She-Hulk: Single Green Female

She-Hulk: Single Green Female TPB Review

2004, Marvel
Story: Dan Slott
Pencils: Juan Bobillo, Paul Pelletier
Inks: Marcela Sasa, Roland Paris, Tom Simmons, Don Hillsman
Colours: Chris Chuckry, Avalon Studios

It’s not unusual for comic writers to fuse other genres with the superhero formula. Luke Cage was born from blaxploitation, Shang Chi started kicking ass when martial arts infatuated the Western World, and the Punisher exacted his vengeance against the criminal underworld (or Spider-man) a year after Death Wish exploited America’s vigilante fantasies. Though Jennifer Walters has always been a lawyer, She-Hulk’s new courtroom-centric comedy direction owes more than a little to Allie McBeal.

She-Hulk: Single Green Female
She-Hulk: Single Green Female

When She-Hulk is almost simultaneously fired from her firm and kicked out of the Avengers mansion for recklessness and incessant partying, respectively, she reluctantly takes a job at Goodman, Lieber, Kurtzberg & Holliway, a law firm that specialises in metahuman cases. But there’s one catch in her contract; GLK&H are not hiring She-Hulk, but her Plain-Jane alter ego Jennifer Walters.

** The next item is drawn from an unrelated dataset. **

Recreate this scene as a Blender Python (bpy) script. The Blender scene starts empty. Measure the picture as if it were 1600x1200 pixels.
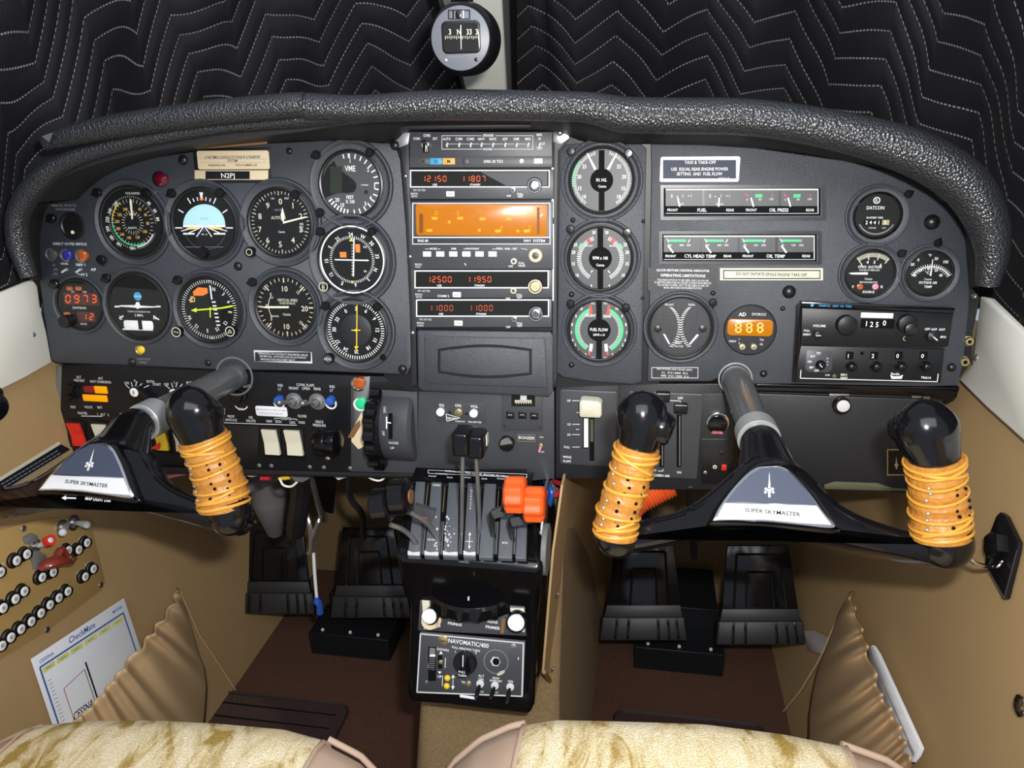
import bpy, bmesh, math, random
from mathutils import Vector, Matrix
random.seed(7)
PI = math.pi
S = bpy.context.scene
COL = S.collection
# ---------------------------------------------------------------- camera
FPX = 1200.0
PITCH, YAW, ROLL, TILT = [math.radians(a) for a in (20.78, 9.76, -1.15, 6.78)]
CAM = Vector((0.19, -0.90, 1.10))
_cp, _sp, _cy, _sy = math.cos(PITCH), math.sin(PITCH), math.cos(YAW), math.sin(YAW)
FWD = Vector((-_sy*_cp, _cy*_cp, -_sp))
_r = Vector((_cy, _sy, 0)); _u = _r.cross(FWD)
RGT = _r*math.cos(ROLL) + _u*math.sin(ROLL)
UPV = -_r*math.sin(ROLL) + _u*math.cos(ROLL)
cd = bpy.data.cameras.new('camera'); cam = bpy.data.objects.new('camera', cd); COL.objects.link(cam)
cd.sensor_width = 36; cd.lens = FPX*36/1600; cd.clip_start = 0.01
_m = Matrix((RGT, UPV, -FWD)).transposed().to_4x4(); _m.translation = CAM
cam.matrix_world = _m; S.camera = cam
# ---------------------------------------------------------------- light
S.view_settings.view_transform = 'Standard'; S.view_settings.look = 'None'
S.view_settings.gamma = 1.0; S.view_settings.use_curve_mapping = False
S.view_settings.exposure = 0.0
w = bpy.data.worlds.new('world'); S.world = w; w.use_nodes = True
w.node_tree.nodes['Background'].inputs[0].default_value = (0.80, 0.86, 1.0, 1)
w.node_tree.nodes['Background'].inputs[1].default_value = 0.50
def lamp(name, kind, loc, power, aim=None, size=0.1, sy=None, col=(1, 1, 1)):
    l = bpy.data.lights.new(name, kind); l.energy = power; l.color = col
    if kind == 'AREA':
        l.shape = 'RECTANGLE' if sy else 'SQUARE'; l.size = size
        if sy: l.size_y = sy
    else: l.shadow_soft_size = size
    o = bpy.data.objects.new(name, l); COL.objects.link(o); o.location = loc
    if aim is not None: o.rotation_euler = (Vector(aim)-Vector(loc)).to_track_quat('-Z', 'Y').to_euler()
    return o
# the camera's own flash, just above and left of the lens
lamp('camera_flash', 'AREA', CAM + UPV*0.055 + RGT*0.045 + FWD*0.005, 10.0, CAM+FWD, 0.035, 0.02, (1.0, 0.98, 0.95))
# daylight through the cabin windows behind and above
lamp('cabin_daylight', 'AREA', (0.1, -1.5, 2.0), 15.0, (0, 0, 0.7), 1.6, 0.8, (0.93, 0.96, 1.0))
# ---------------------------------------------------------------- frames
def ray(px, py):
    return RGT*((px-800)/FPX) + UPV*(-(py-600)/FPX) + FWD
class Fr:
    """a plane frame: photo position -> local metres on the plane"""
    def __init__(s, P0, n, px, py, up=(0, 0, 1)):
        s.P0 = Vector(P0); s.n = Vector(n).normalized()
        s.y = (Vector(up) - s.n*Vector(up).dot(s.n)).normalized(); s.x = s.y.cross(s.n).normalized()
        s.o = s.hit(px, py)
        s.M = Matrix((s.x, s.y, s.n)).transposed().to_4x4(); s.M.translation = s.o
        s.Mi = s.M.inverted()
        s.s = (s.hit(px+5, py)-s.hit(px-5, py)).length/10
    def hit(s, px, py, w=0.0):
        d = ray(px, py); return CAM + d*((s.P0+s.n*w-CAM).dot(s.n)/d.dot(s.n))
    def uv(s, px, py, w=0.0):
        p = s.Mi @ s.hit(px, py, w*0.001); return p.x, p.y
    def at(s, px, py):
        return Fr(s.P0, s.n, px, py, s.y)
PN = Vector((0, -math.cos(TILT), math.sin(TILT)))
PANEL0 = Vector((0, 0, 0.95))
def FP(px, py, w=0.0): return Fr(PANEL0 + PN*w, PN, px, py)
def FY(px, py, Y): return Fr((0, Y, 0), (0, -1, 0), px, py)
def FX(px, py, X, sgn): return Fr((X, 0, 0), (sgn, 0, 0), px, py)
def FZ(px, py, Z): return Fr((0, 0, Z), (0, 0, 1), px, py, (0, 1, 0))
def atY(px, py, Y): d = ray(px, py); return CAM + d*((Y-CAM.y)/d.y)
def atX(px, py, X): d = ray(px, py); return CAM + d*((X-CAM.x)/d.x)
def atZ(px, py, Z): d = ray(px, py); return CAM + d*((Z-CAM.z)/d.z)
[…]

A veteran of licensed children’s comics, writer Dan Slott has a knack for effortlessly stressing the absurdity of the Marvel Universe by highlighting the intricacies it shares with ours. Spider-man, having finally been coerced into taking J. Jonah Jameson to court for slander, asked by the defendant why Jameson might bear a grudge against him, replies “it’s because I’m black!” Cue a jury looking at a panicky, perspiring Jameson. Single Green Female is comic gold.

Though I have always had an abashed fondness for She-Hulk, it took Slott’s new series to make me realise that she’s potentially a far more interesting, durable, and most importantly, likeable, character than her cousin Bruce. There’s a certain magic here, in both the premise and its characters. Take Goodman, Lieber, Kurtzberg & Holliway’s resident dogsbody, Awesome Andy, previously inept villain The Mad Thinker’s android henchman, who has no facial features and communicates via a small chalkboard around his neck. In just four issues Slott manages to garner more empathy for this creation than Todd MacFarlane has with one hundred issues of Spawn.

Juan Bobillo’s anime-lite pencils give the book a vibrant, irreverent tone, which only plays on the comic tone even further. There is nothing wrong with Paul Pelletier’s art, present in the final story, but it is a little generic for a title such as this. As with a book such as Powers, an animated art style really brings the nuances in Slott’s characterisation.

When recommending a mainstream book to others, I often feel obliged to question whether or not it is an essential read. Single Green Female could not be more inessential or irreverent, and is all the better for it.